The battle over income from Spanish TV deals escalated in May when some richer teams said they planned to create a separate first division.

Poorer clubs have urged the government to introduce the system used in the English Premier League and elsewhere where deals are negotiated collectively, but the secretary of state for sport, Jaime Lissavetzky, has said that he sees no reason to intervene.

In an interview at Spain’s World Cup training base in Potchefstroom on Friday, the president of Spain’s football association, Angel Maria Villar, said he did not want to discuss the financial woes of clubs in the domestic league and only wanted to talk about the national team.

“When we are back in Spain there are many questions which concern us, [areas] which we want to improve, which we want to modify,” Villar said.

“When we return to Spain and get back to day-to-day work we will make the decisions we need to make.”

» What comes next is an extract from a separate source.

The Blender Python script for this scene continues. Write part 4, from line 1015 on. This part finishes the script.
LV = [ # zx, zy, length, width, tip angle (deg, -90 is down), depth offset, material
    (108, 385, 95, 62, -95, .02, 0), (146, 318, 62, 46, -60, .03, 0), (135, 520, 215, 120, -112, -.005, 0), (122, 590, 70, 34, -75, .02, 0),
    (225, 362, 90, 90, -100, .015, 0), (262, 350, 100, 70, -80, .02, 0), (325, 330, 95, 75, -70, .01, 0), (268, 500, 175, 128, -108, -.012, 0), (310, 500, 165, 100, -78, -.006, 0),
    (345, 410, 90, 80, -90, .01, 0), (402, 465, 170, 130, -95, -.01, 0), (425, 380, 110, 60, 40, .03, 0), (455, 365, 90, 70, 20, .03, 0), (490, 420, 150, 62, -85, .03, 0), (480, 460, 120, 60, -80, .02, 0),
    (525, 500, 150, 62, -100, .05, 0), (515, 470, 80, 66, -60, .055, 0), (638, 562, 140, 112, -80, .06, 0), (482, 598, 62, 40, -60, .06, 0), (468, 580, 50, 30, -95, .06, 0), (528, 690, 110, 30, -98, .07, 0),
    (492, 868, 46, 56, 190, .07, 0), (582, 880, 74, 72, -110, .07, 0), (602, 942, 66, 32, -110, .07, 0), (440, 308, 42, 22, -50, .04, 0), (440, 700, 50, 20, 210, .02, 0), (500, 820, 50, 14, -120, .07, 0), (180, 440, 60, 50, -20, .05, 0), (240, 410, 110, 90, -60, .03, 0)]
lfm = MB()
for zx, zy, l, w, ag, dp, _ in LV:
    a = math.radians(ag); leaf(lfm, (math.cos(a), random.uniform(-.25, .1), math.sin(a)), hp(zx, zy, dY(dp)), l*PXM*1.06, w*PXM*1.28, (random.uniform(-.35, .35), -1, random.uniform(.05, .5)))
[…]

A study by University of Barcelona professor Jose Maria Gay published in May showed the 20 clubs in La Liga had a combined debt of 3.53 billion euros in 2008-09, up from 3.49 billion euros just the previous season.

Revenue growth more than halved to a tepid 4 percent, from 10 percent in the 2007-08 campaign, and operating costs rose to a whopping 1.7 billion euros, outstripping income of 1.46 billion euros.

Only Real and Barca and lowly Numancia, which was relegated, made an operating profit, while total labor costs accounted for an astounding 85 percent of the 20 domestic clubs’ overall operating income.

“The problem with Spanish football is exactly the same as the one that led the country as a whole into the current crisis,” Gay said on Friday. “Spending beyond earning capacity, falling back on borrowing from banks and paying too much for assets, above all players.

“In the end, if there is no profit, what is happening now occurs: losses, unmanageable debt and uncertainty reigning over Spanish football,” he said.

Gay and Barajas said they did not think the clubs’ financial difficulties would threaten Spain’s ability to compete in international competition in the future.

“The success of the national team [in South Africa] could raise the international profile of La Liga and our product would be much better adapted for sale to the wider world,” Gay said.

“The national team is conducting an extraordinary marketing campaign, which will serve to open eyes around the globe to the greatness of our football.

“Now the officials — the league, the federation and the government — and the clubs have to work out how best to make money out of this amazing success. It depends on them.”